Shopping for food. Part 1

When we are attempting to pursue a health-conscious life, there is much to consider! What we are eating is always the most important consideration to pay mind to, but there are many other things we need to keep in mind. The focus of this article is: where we get our food.

It is easy to eat well when you know the right places to shop. Some businesses are simply more attuned to quality than others; this goes for restaurants, as well as grocery stores. Finding quality is one thing, but knowing where to get quality goods without getting ripped off or overcharged is another thing entirely! I went from being a child with absolutely no knowledge of food other than I really liked sweet things, and was not so fond of vegetables. To, later in life, knowing that I should probably eat more vegetables. And, to the point I am at now: understanding food and good nutrition are the foundations of good health, and should be primary concerns given great attention.

I went from a diet largely consisting of penny jellies, to eating avocados that cost almost two-euros-fifty each. While the latter is clearly the better choice when one's compass heading is set good health, the extortionate pricing on some items, and charged by a lot of 'health-food stores', is superfluous cost that is simply beyond necessary, even problematic, for most of us. Granted, if we want to eat in way that will encourage a vibrant state of health, we will incur certain costs that those living off of a diet of white bread, sugary cereal, and instant coffee will not. But, apart from the inherent level of dignity that is imparted to one that chooses to eat foods for reasons other than the satiation of hunger, there are many benefits besides to hunting down high quality produce. Some foods encourage, and even lead to a degrading state of health, other foods encourage the healthy functioning of human body, and lead to the accumulation of good health. And, even though the ubiquity of unhealthy food has hampered the health of the people in countries such as Ireland in recent history, eating healthy is becoming a more and more popular idea; and business is catching on.

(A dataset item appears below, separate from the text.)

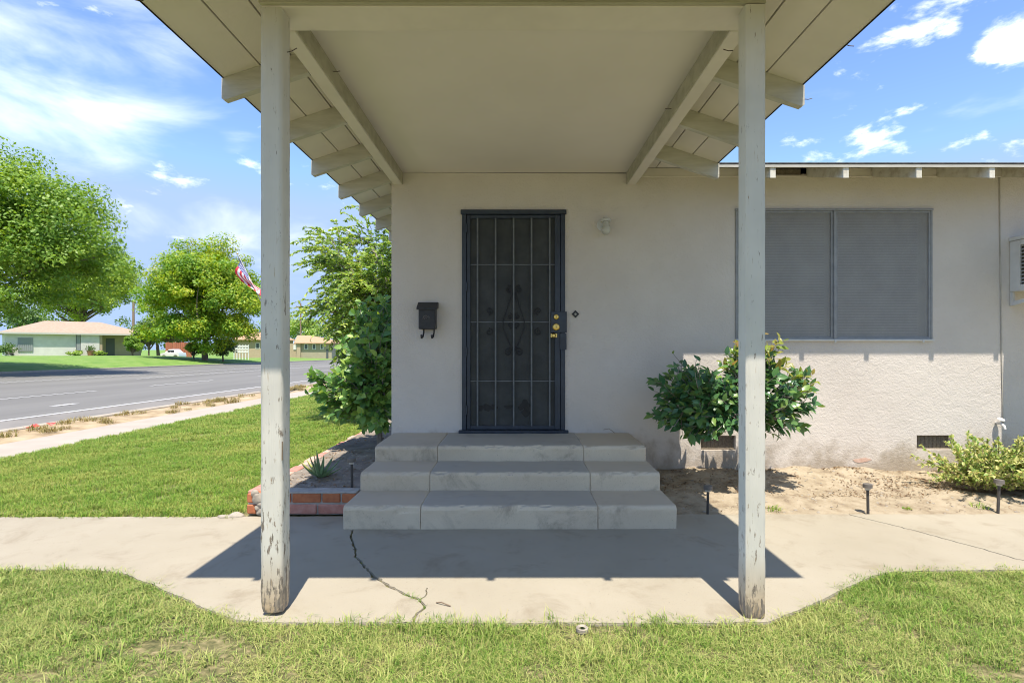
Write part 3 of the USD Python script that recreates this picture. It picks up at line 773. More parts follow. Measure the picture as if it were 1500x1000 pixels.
# porch posts: worn square timber, rounded off and rotten at the foot
def post(x0, x1, y0, y1, top, foot, seed, label):
    n, rings = 28, 110
    hx, hy, c = (x1 - x0) / 2, (y1 - y0) / 2, .007
    a = np.linspace(0, 2 * np.pi, n, endpoint=False) + .06
    cs, sn = np.cos(a), np.sin(a)
    k = 1 / np.maximum(np.abs(cs), np.abs(sn))
    sq = np.stack([cs * k, sn * k], 1)
    zz = foot + (top - foot) * np.concatenate([np.linspace(0, .05, 24), np.linspace(.055, 1, rings - 24)])
    V = []
    for z in zz:
        r = (z - foot)
        q = sq.copy()
        rnd = .05 + .45 * np.exp(-r / .03)                       # corner rounding grows at the foot
        circ = np.stack([cs, sn], 1) * 1.12
        far_ = np.abs(np.abs(q[:, 0]) - np.abs(q[:, 1])) < .5
        q = np.where((np.minimum(np.abs(q[:, 0]), np.abs(q[:, 1])) > .72)[:, None], q * (1 - rnd) + circ * rnd, q)
        shr = 1 - .13 * np.exp(-r / .02)
        V.append(np.column_stack([q[:, 0] * hx * shr, q[:, 1] * hy * shr, np.full(n, z)]))
    V = np.vstack(V)
    d = meshkit.fbm(V * [60, 60, 9] + seed, 3, seed) - .5
    d2 = meshkit.fbm(V * [140, 140, 60] + seed, 2, seed + 5) - .5
    lowz = np.exp(-(V[:, 2] - foot) / .35)
    rad = unit(V * [1, 1, 0])
    V = V + rad * ((d * (.0028 + .008 * lowz) + d2 * (.0012 + .003 * lowz))[:, None])
    V[:n, 2] += .018 * (meshkit.fbm(V[:n] * 40, 2, seed) - .3)
    V += [(x0 + x1) / 2, (y0 + y1) / 2, 0]
    Fq = [[i * n + j, i * n + (j + 1) % n, (i + 1) * n + (j + 1) % n, (i + 1) * n + j] for i in range(len(zz) - 1) for j in range(n)]
    m = cat_([(V, np.array(Fq)), (np.vstack([V[:n], V[:n].mean(0)]), np.array([[(j + 1) % n, j, n] for j in range(n)])), (np.vstack([V[-n:], V[-n:].mean(0)]), np.array([[j, (j + 1) % n, n] for j in range(n)]))])
    part('porch_post', m, 'peeling_paint', house, smooth=35, label=label)


post(-1.150, -1.054, 2.372, 2.463, BZ0 + .001, 0.012, 3, 'left porch post of peeling grey paint with a bare wood chip')
post(1.018, 1.108, 2.350, 2.441, BZ0 + .001, -0.002, 8, 'right porch post of peeling grey paint, brown and rounded at its foot')
part('wood_chip', roughen(cbox(-1.0565, -1.0520, 2.376, 2.3815, .70, .785, .001), .0015, 60), 'twig', house)

# security door
door = thing('security_door', None, None, parent=house)
tag(door, 'dark blue metal security door with bars and scrollwork')
fy = WALL - .018
part('frame', [cbox(DX0, DX0 + .04, fy, WALL + .05, DZ0 + .03, DZ1 - .042, .003), cbox(DX1 - .04, DX1, fy, WALL + .05, DZ0 + .03, DZ1 - .042, .003), cbox(DX0 - .012, DX1 + .012, fy - .01, WALL + .05, DZ1 - .0415, DZ1, .003)], 'door_metal', door)
part('threshold', cbox(DX0 - .03, DX1 + .03, fy - .03, WALL + .05, DZ0 + .003, DZ0 + .03, .004), 'door_metal', door)
lx0, lx1, lz0, lz1 = DX0 + .044, DX1 - .044, DZ0 + .036, DZ1 - .046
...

Supermarkets have growing organic produce sections and stocks, and the availability of preservative-free, gluten-free, sugar-free, non-GMO goods is also trending upwards. I remember how not much more than five years ago I would be looked at as if I had two heads if I asked about hemp seed, stevia, acai, or coconut oil in a supermarket. It was a weird, award experience, and I felt like the staff didn't even believe these things existed, let alone that they were in stock.... But, now I see organic produce in literally every supermarket I visit. I can get organic, cold-pressed coconut oil  for less than three euros in lidl, and they have hemp seed in Dunnes Stores and Tesco; even cheaper than the health food stores I had to go to for a decent chunk of my shopping since I began my journey into hardcore health-consciousness. Nowadays, I can get essentially everything I need to eat healthy in a supermarket; even when I am on one of my more strict regimens. I could not do that and truly eat well  up until very recently, given my dietary particularities.

 I used to shop at the only organic food store in the vicinity of where I used to live. They certainly had quality fruit and vegetables for the most part, most of the time at least, and I was thankful to have such a place to do my shopping (at a time my health was not right, and I needed a reliable source for quality produce). But, I spent far too much money on simple food-shopping, and was essentially pauperising myself in order to eat healthy. Eventually, I decided I could not afford to shop there any more, and after discovering a new methodology around which I could organise my eating and shopping habits, I figured it was not a good idea to waste money on overpriced goods when I could shop elsewhere, eat just as healthily, and spend much less on food than I had been doing.